Except that Uslan took it further – he took his love for the medium and turned it into a successful and lucrative career. To us comics geeks, he’s nothing less than a real-life super hero. Entering college, he became the student who actually taught an accredited course in comic books. This opened doors for him with D.C. Comics who later employed him to write not only The Shadow, but also his dream job of scripting Batman.
You’d think that this would be enough, but Uslan was nowhere near finished. Acquiring the film rights to Batman, he followed his dream of bringing the darker, grittier Batman to the screen with the relentless tenacity of a terminator chasing down Sarah Connor, thus restoring his hero’s dignity.
Uslan has executive produced ALL the Batman movies since Michael Keaton took the role in 1989, and there’s a great story telling his reaction at the casting of “a comedian” in the role as The Darknight Detective after his casting coup of Jack Nicholson as the Joker. In retrospect, Tim Burton’s counter arguments were insightful and completely logical. Curiously, though understandably, the Schumacher films are glossed over in a paragraph and never actually specifically named – but we know exactly what he’s talking about.
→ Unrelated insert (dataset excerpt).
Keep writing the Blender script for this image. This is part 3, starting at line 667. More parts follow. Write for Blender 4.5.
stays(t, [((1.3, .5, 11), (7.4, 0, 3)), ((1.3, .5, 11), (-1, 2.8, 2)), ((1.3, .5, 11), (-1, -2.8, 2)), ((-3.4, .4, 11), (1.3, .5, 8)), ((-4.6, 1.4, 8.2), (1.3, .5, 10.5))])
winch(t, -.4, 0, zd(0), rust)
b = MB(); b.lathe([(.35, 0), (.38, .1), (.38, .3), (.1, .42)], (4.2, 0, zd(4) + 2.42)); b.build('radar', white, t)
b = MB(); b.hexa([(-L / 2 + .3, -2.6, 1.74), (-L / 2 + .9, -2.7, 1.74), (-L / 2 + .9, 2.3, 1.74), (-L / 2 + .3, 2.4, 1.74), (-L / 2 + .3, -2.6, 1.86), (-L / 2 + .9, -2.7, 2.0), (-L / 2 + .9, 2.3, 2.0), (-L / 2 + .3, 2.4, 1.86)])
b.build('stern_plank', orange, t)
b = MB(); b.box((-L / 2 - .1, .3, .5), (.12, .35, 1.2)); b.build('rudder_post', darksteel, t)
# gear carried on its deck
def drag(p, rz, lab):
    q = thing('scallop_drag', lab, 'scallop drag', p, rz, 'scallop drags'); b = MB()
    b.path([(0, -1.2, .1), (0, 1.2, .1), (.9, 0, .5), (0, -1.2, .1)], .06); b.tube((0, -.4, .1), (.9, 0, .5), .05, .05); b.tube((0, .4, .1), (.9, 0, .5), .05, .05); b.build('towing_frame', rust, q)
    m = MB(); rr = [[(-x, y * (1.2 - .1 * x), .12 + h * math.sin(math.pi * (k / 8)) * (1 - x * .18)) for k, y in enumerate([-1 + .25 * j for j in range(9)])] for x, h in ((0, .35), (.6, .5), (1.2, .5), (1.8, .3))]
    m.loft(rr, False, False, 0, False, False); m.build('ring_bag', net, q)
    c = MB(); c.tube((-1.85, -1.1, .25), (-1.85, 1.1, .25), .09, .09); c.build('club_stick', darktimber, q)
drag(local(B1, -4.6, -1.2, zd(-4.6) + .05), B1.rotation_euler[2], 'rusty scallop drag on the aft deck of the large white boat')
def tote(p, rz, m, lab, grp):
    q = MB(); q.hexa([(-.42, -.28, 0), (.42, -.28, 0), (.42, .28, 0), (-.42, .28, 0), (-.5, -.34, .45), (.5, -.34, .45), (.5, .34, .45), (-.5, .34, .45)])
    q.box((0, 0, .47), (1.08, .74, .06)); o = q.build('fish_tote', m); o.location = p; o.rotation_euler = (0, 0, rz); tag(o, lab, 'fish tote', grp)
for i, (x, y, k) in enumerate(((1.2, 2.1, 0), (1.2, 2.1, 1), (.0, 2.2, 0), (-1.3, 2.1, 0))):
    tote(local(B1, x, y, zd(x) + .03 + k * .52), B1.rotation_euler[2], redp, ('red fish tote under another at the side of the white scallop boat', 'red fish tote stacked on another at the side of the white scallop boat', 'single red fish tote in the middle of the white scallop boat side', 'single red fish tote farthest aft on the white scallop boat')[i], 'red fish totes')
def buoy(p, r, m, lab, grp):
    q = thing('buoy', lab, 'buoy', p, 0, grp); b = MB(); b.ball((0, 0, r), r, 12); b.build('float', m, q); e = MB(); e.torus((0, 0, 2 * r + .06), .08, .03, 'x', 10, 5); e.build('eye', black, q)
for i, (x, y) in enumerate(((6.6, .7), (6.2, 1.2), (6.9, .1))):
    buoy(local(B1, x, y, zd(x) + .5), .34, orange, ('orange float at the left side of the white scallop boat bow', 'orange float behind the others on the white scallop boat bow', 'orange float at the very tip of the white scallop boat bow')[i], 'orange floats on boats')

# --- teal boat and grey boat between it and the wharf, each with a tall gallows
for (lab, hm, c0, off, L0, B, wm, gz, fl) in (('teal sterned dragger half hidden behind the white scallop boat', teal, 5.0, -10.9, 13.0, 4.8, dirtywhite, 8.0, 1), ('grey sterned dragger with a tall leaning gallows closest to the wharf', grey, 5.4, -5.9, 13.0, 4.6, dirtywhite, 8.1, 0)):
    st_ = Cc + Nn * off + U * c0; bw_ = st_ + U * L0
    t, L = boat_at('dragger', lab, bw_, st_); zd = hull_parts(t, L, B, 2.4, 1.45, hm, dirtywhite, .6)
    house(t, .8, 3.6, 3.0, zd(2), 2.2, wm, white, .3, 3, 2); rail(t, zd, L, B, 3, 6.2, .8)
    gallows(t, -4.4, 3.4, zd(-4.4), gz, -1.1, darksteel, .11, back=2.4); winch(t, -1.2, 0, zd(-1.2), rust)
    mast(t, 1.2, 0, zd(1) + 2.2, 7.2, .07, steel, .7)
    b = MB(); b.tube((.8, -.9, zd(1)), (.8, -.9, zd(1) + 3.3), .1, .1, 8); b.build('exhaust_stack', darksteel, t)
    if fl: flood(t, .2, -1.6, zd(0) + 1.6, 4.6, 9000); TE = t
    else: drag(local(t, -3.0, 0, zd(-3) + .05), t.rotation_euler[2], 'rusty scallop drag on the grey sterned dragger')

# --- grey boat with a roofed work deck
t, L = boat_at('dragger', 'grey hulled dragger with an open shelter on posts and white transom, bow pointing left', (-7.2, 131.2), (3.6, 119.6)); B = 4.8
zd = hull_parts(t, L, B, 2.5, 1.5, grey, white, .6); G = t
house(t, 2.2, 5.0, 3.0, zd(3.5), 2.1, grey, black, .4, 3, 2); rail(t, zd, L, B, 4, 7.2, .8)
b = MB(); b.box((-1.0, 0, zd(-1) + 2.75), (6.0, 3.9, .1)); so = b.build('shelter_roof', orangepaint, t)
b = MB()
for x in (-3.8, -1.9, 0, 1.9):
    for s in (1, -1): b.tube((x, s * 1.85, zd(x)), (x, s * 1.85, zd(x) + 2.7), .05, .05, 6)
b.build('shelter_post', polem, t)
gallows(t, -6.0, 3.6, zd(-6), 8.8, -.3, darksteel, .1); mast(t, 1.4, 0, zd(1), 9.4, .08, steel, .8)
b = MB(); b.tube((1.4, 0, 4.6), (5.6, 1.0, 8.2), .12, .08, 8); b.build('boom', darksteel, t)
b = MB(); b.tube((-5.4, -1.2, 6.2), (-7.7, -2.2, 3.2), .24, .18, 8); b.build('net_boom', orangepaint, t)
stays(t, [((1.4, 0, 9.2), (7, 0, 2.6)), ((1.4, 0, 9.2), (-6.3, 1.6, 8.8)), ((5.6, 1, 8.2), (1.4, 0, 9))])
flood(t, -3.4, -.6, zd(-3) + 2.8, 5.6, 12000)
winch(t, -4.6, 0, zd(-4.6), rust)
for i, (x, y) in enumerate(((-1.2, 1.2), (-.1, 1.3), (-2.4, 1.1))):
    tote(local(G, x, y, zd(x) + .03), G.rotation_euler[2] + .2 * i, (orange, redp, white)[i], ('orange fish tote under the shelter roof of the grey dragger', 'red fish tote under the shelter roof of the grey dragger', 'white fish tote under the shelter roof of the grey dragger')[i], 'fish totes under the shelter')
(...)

Throughout the 250 plus pages, Uslan comes across as a likeable “one of us” and I recommend his book not only as a memoir of a man who chased and attained his dream, but it’s also an insider’s look at how the comic book industry and the film industry work together – and how, sometimes they just don’t. The struggle to get Warner Communications to take comic book super heroes seriously when D.C.Comics was owned by them is a surprising eye opener.